Lo sapevi che Napoli

lo sapevate che: nel 1799 un frate certosino salvò i tesori di San Martino dalla furia dei francesi

DOM GINOUX EROE CERTOSINO

Di: Gabriella Cundari

Antefatto:

Ferdinando I di Borbone (Ferdinando Antonio Pasquale Giovanni Nepomuceno Serafino Gennaro Benedetto, Napoli, 12 gennaio 1751 – Napoli, 4 gennaio 1825) fu re di Napoli dal 1759 al 1799 e dal 1815 al 1816 con il nome di Ferdinando IV di Napoli, fu re di Sicilia dal 1759 al 1816 con il nome di Ferdinando III di Sicilia. Dopo questa data, con il Congresso di Vienna e con l’unificazione delle due monarchie nel Regno delle Due Sicilie, fu sovrano del nuovo Regno dal 1816 al 1825 con il nome di Ferdinando I delle Due Sicilie. Il suo regno, durato quasi sessantasei anni, è uno dei più lunghi della storia.

È passato alla storia con i nomignoli di Re Lazzarone e di Re Nasone, affibbiatigli dai lazzari napoletani che, in giovane età, abitualmente frequentava. Re bambino lo abbiamo già visto, del marito bambino di una moglie bambina (rispettivamente, 17 e 16 anni), abbiamo accennato in diversi post. Ora vediamo un icrocio tra la sua storia personale e quella di un eroico frate certosino.

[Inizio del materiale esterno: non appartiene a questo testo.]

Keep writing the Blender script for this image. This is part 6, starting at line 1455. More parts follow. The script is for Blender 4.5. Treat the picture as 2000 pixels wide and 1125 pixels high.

Nel 1794 Ferdinando IV dovette ordinare il sequestro di ingenti quantità di oro e, tra queste, anche quelle del prezioso Tesoro dei monaci certosini di San Martino composto da argenti ed ori, poi fusi nella Zecca di Napoli, per finanziarsi e fronteggiare l’avanzata delle truppe francesi verso Napoli, impresa in cui fallì.

Ma la Certosa, oltre agli ori, conservava molti altri tesori in opere d’arte, in arredi sacri, in manoscritti, inoltre di per sé la certosa era un’opera d’arte che rischiava di essere depauperata dei suoi beni ed essere messa a ferro e fuoco dalla guerra in corso.

Nei primi giorni del 1799 era giunto alla certosa di San Martino un tale Dom Ginoux, un certosino francese in fuga dalla certosa di Valbonne (Linguadoca), distrutta dai rivoluzionari francesi: chiese asilo alla comunità napoletana, che lo accolse calorosamente.

Forse fu la Provvidenza a condurre quel certosino francese a Napoli, investendolo inconsapevolmente di una missione. Difatti poco tempo dopo, allorquando l’esercito francese entrò in Napoli, tutti i monaci di San Martino scapparono sentendosi in pericolo, ad eccezione di Dom Ginoux.

Egli rimase da solo all’interno del convento, convinto di poterlo salvaguardare dalla furia dei soldati transalpini.

Quando giunse alla certosa con intenti bellicosi il generale Defresse, venne rabbonito dall’intrepido certosino che, basandosi sulla comune nazionalità ed esprimendosi nella stessa lingua, poté assicurare al militare la disponibilità nella concessione delle celle, del Chiostro Grande e delle cucine alle truppe come ricovero, in cambio della salvaguardia della chiesa, degli arredi e delle ricchezze in essa contenute.

Il generale acconsentì rispettando i patti, ed apprezzando il coraggio dell’indifeso certosino che protesse e stimò per tutto il periodo del soggiorno delle sue truppe a Napoli. Quando i francesi furono costretti alla fuga per il ritorno di re Ferdinando nel Regno di Napoli, i certosini allontanatisi fecero ritorno nella città partenopea ed attraversandola per raggiungere la collina di san Martino, osservavano rammaricati le devastazione delle chiese e dei conventi perpetuate dalle truppe francesi, immaginando la loro certosa ridotta ad un cumulo di macerie.

Arrivati al loro convento, rimasero basiti nel vedere la loro certosa pressoché indenne, grazie alla provvidenziale mediazione di Dom Ginoux.

Questo eroe solitario era riuscito, con la sola forza della persuasione a mitigare la furia delle truppe francesi, riuscendo a salvaguardare l’immenso patrimonio artistico contenuto nella sontuosa certosa di San Martino, che anche grazie al suo provvidenziale impegno, ancora oggi ci è consentito di poter ammirare.